Life is a memoir written by one of contemporary music’s great iconic figures, Keith Richards. It’s nearly 500 pages of extraordinary, crystalline recall crafted into a haunting, polyphonal narrative of many voices: while Richards’ voice is clear, crisp, and dominant, he occasionally lets others tell some of the story – his son, Marlon (named for Brando, yes); his long-time girlfriend and mother of three of his children, Anita Pallenberg; the ice Madonna of the Stones’ pieta, Marianne Faithfull; even that once-elfin model Kate Moss. But, even with the deft assistance of James Fox, a long-time “mate,” Life is a sustained solo. Actually, the memoir, like the life itself, is a high-wire act, an extended, sometimes blinding flash of performance art.

Life is a vivid chronicle of a working-class boy from Dartford, an industrial suburb of London, who would become lead guitarist and songwriter for one of the most successful bands ever. Devoted to music from an early age – he even slept with his first guitar beside him, this Dartford lad pursued his calling obsessively. As a schoolboy he met his future: Mick Jagger. From the 1960s on, they became the nucleus of the Rolling Stones; Charlie Watts, Bill Wyman and Ron Wood would be the more or less permanent other members of the group and rock ‘n roll history unfolded: in 1964, the year of the so-called “British Invasion” of the States, the Stones launched decades of wild music making laced with over-the-top behavior. And this now 68-year old rocker, who gave the world the likes of “Jumpin’ Jack Flash,” “Beggars’ Banquet,” “Sticky Fingers,” and “Exile on Main Street,” rocks on.

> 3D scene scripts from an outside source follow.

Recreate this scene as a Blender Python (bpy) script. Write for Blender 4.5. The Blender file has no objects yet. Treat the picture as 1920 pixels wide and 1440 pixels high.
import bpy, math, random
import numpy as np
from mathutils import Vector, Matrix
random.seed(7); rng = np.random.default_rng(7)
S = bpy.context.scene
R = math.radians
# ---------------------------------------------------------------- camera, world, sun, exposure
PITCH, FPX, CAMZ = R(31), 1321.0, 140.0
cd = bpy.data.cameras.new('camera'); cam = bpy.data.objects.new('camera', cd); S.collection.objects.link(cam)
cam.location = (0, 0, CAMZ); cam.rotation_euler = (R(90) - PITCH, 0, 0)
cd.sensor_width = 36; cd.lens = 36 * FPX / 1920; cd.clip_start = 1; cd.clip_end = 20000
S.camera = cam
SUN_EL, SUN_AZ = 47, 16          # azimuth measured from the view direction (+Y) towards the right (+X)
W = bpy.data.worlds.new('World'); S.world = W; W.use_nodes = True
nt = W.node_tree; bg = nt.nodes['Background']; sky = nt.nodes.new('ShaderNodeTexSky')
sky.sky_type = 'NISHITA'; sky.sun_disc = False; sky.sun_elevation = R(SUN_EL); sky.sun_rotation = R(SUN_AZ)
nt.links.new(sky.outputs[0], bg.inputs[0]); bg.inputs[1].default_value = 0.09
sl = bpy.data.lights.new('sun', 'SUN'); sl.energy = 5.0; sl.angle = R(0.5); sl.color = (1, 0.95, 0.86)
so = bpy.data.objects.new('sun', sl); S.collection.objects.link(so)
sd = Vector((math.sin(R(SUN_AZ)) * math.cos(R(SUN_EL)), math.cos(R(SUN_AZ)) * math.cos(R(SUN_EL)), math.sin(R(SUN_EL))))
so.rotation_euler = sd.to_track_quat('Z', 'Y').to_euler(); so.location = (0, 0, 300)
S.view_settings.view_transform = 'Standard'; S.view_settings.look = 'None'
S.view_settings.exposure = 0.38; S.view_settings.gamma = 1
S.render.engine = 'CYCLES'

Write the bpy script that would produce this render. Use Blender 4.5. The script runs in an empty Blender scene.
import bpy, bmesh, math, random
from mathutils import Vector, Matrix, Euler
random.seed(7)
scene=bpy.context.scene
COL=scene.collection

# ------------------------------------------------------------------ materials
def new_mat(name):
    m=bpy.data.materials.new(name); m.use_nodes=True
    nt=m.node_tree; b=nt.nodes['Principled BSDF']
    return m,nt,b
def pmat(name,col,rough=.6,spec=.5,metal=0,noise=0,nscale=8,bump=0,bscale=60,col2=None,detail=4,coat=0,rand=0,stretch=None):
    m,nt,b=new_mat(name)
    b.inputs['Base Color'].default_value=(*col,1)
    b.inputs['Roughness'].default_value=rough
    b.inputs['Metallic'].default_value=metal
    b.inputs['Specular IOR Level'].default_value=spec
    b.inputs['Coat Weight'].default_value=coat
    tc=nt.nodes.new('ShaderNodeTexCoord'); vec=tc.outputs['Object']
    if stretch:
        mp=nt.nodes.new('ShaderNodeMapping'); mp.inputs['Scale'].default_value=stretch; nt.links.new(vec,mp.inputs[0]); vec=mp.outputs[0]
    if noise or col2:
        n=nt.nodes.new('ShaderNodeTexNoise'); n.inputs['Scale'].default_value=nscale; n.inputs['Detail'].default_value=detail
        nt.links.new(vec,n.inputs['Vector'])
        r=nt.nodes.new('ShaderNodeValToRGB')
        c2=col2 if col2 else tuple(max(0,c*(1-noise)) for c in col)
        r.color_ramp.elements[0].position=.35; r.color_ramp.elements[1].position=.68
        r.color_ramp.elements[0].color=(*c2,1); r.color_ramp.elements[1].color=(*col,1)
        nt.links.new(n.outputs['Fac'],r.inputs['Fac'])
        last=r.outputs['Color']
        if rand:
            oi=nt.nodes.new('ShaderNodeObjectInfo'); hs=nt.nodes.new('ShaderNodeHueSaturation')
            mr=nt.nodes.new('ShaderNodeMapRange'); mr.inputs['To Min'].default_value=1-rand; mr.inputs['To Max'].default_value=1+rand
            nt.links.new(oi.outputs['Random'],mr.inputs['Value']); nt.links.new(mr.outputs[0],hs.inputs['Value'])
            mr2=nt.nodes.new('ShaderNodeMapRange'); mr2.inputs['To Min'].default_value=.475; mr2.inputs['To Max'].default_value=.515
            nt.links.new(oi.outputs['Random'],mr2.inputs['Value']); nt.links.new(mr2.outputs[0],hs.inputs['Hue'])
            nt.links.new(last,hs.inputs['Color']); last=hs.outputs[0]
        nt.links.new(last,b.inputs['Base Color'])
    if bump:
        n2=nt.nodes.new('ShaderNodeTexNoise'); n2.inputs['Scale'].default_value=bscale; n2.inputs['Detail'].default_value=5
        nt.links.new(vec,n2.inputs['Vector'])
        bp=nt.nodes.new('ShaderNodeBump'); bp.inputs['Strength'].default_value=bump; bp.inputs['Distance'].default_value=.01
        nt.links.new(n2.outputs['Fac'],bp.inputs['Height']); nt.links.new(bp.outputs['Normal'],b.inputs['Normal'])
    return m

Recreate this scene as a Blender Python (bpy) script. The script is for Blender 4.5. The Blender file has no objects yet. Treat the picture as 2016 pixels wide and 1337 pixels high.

Life has its predictable – and perhaps ultimately repetitive and numbing elements – yes, there can be too many stories of women (“bitches,” “whores,” “chicks,” and “cunts”), though Richards would have us understand that he never merely consumed women, it had to be something more to motivate him. . . (right); and of drugs and police chases (the latter, in his own words, described as “busts and stray bullets and cars flying off the road’). The accounts of activity in both realms are often comic, at least superficially; but particularly beneath the latter lay a serious problem that landed him in jail (briefly and frequently) and in rehab (a half dozen extended stays before he kicked the habit for good). Keith Richards is a lucky bastard to be alive today.

Several unexpected elements make Life more than your run-of-the-mill aging druggie-rocker tell-all. First, Richards comes across as a serious musician, nearly as obsessed as Flaubert with getting the line (of music, that is) perfect. When he meditates a bit on his calling, he describes songwriting as an attempt “to stretch yourself into other people’s hearts.” Second, Richards’ deep and abiding sense of a base-line loyalty to his mates, observed almost without exception (yes, he did take Anita Pallenberg from his pal Brian Jones; and Marianne Faithfull from Mick) but these are rare and perhaps provoked episodes in the life. That Keith and Mick are no longer so close troubles Richards greatly. This former Boy Scout absorbed a life-long lesson in loyalty from Baden Powell’s boys. Third, and I think the most striking aspect of Life is Richards’ devotion to his family – it is no accident that the memoir virtually begins with an anecdote about his mother and literally ends with a crisp, if slyly comic, account of her death; for Keith Richards it is a mark of distinction to be a self-acknowledged “Mum’s Boy.” That devotion extends to Anita and their children as well as to his wife, Patti, and their two daughters.

Life is a valuable, irreplaceable, first-hand account of over fifty years of rock ‘n roll history, filled with insights about music making and music makers and told by one great high octane artist who emerges from these pages as endearing, if not lovable.